Ah yes, report the fault… that’d be what we’ve done on several occasions without success and may be the reason why Google have decided to take corrections into their own – or more accurately the user’s own – hands.  It seems that drawing the attention of a national newspaper has caused Tele Atlas to pull their finger out:

“Mistakes like this are not common, and I really can’t explain why these anomalies get into our database.”

Let’s try a bit harder, shall we… is it because there is no process for checking data before it’s added?  Is it because you’ve chosen not to buy additional sources of data to verify against? Is it because your error reporting procedure is so poor that 13 months later it’s still in the database?  No?

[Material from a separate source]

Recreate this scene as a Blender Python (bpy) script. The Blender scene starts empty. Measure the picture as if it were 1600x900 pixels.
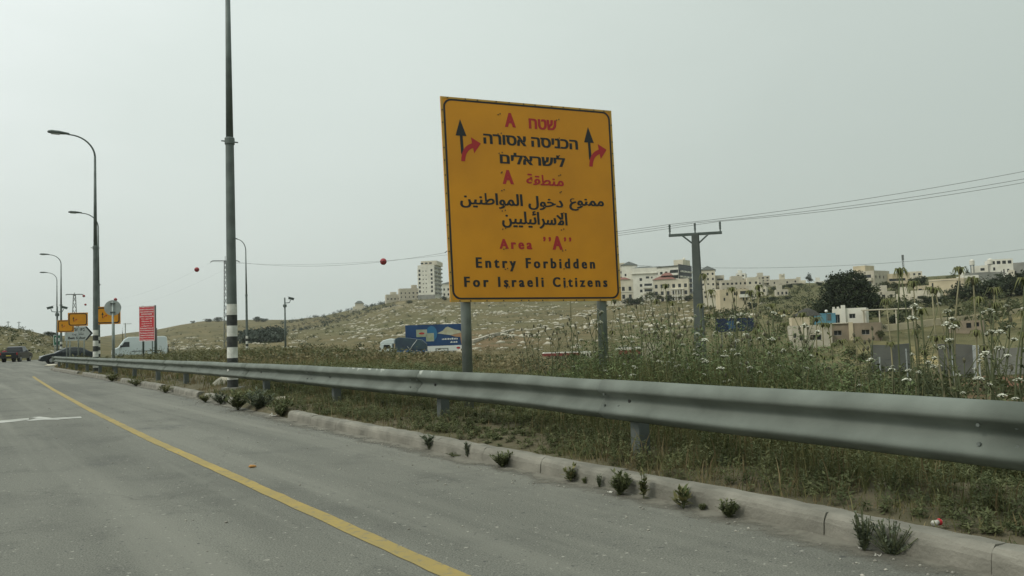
import bpy, bmesh, math, random
import numpy as np
from mathutils import Vector, Matrix

# ------------------------------------------------------------------ camera, sky, sun, exposure
SC = bpy.context.scene
COL = SC.collection
FPX, CAMH, HOR = 1256.0, 1.3, 522.0
ROLL = math.radians(1.9)
PITCH = math.atan((HOR - 450) / FPX)
EXPOSURE = 0.0
SUN_AZ, SUN_EL = math.radians(-118), math.radians(48)

fwd = np.array([0, math.cos(PITCH), math.sin(PITCH)])
r0 = np.array([1.0, 0, 0]); u0 = np.cross(r0, fwd)
CR = r0 * math.cos(ROLL) - u0 * math.sin(ROLL)
CU = u0 * math.cos(ROLL) + r0 * math.sin(ROLL)
cam_data = bpy.data.cameras.new('camera')
cam = bpy.data.objects.new('camera', cam_data); COL.objects.link(cam)
M = Matrix([[CR[0], CU[0], -fwd[0], 0], [CR[1], CU[1], -fwd[1], 0], [CR[2], CU[2], -fwd[2], CAMH], [0, 0, 0, 1]])
cam.matrix_world = M
cam_data.sensor_width = 36; cam_data.lens = 36 * FPX / 1600
cam_data.clip_start = 0.05; cam_data.clip_end = 20000
SC.camera = cam

w = bpy.data.worlds.new('World'); SC.world = w; w.use_nodes = True
nt = w.node_tree; nt.nodes.clear()
out = nt.nodes.new('ShaderNodeOutputWorld'); bg = nt.nodes.new('ShaderNodeBackground')
sky = nt.nodes.new('ShaderNodeTexSky'); sky.sky_type = 'NISHITA'; sky.sun_disc = False
sky.sun_elevation = SUN_EL; sky.sun_rotation = SUN_AZ
sky.air_density = 1.5; sky.dust_density = 6.0
# overcast veil: bright towards the veiled sun on the left, dimmer to the right, soft cloud mottling
tc = nt.nodes.new('ShaderNodeTexCoord')
dot = nt.nodes.new('ShaderNodeVectorMath'); dot.operation = 'DOT_PRODUCT'
bdir = Vector((-0.86, 0.30, 0.42)).normalized(); dot.inputs[1].default_value = bdir
nt.links.new(tc.outputs['Generated'], dot.inputs[0])
ramp = nt.nodes.new('ShaderNodeValToRGB')
e = ramp.color_ramp.elements
e[0].position = 0.0; e[0].color = (0.46, 0.525, 0.48, 1)
e[1].position = 1.0; e[1].color = (0.98, 1.03, 1.02, 1)
for pos, c in ((0.42, (0.545, 0.61, 0.565, 1)), (0.62, (0.645, 0.715, 0.67, 1)), (0.80, (0.72, 0.79, 0.75, 1))):
    x = e.new(pos); x.color = c
mr = nt.nodes.new('ShaderNodeMapRange'); mr.inputs[1].default_value = -0.5; mr.inputs[2].default_value = 1.0
nt.links.new(dot.outputs['Value'], mr.inputs[0])
nz = nt.nodes.new('ShaderNodeTexNoise'); nz.inputs['Scale'].default_value = 2.2; nz.inputs['Detail'].default_value = 4
mp = nt.nodes.new('ShaderNodeMapping'); mp.inputs['Scale'].default_value = (1, 1, 3)
nt.links.new(tc.outputs['Generated'], mp.inputs[0]); nt.links.new(mp.outputs[0], nz.inputs[0])
ms = nt.nodes.new('ShaderNodeMath'); ms.operation = 'MULTIPLY_ADD'; ms.inputs[1].default_value = 0.17; ms.inputs[2].default_value = -0.085
nt.links.new(nz.outputs[0], ms.inputs[0])
ad = nt.nodes.new('ShaderNodeMath'); ad.operation = 'ADD'
nt.links.new(mr.outputs[0], ad.inputs[0]); nt.links.new(ms.outputs[0], ad.inputs[1]); nt.links.new(ad.outputs[0], ramp.inputs[0])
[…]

For Google, errors like these are annoying.  They recently announced Google Maps Navigation for Android 2.0 offering turn-by-turn directions similar to Tom Tom and other devices but for free.  Accuracy of maps and the ability to keep them up to date will be one of the big selling points.

But time may be nearly up for Argleton “A spokesman [for Tele Atlas] said it would now wipe the non-existent town from the map.”

Update: Mister Roy appeared on Radio 5live’s The Weekend News (starts at 25 minutes).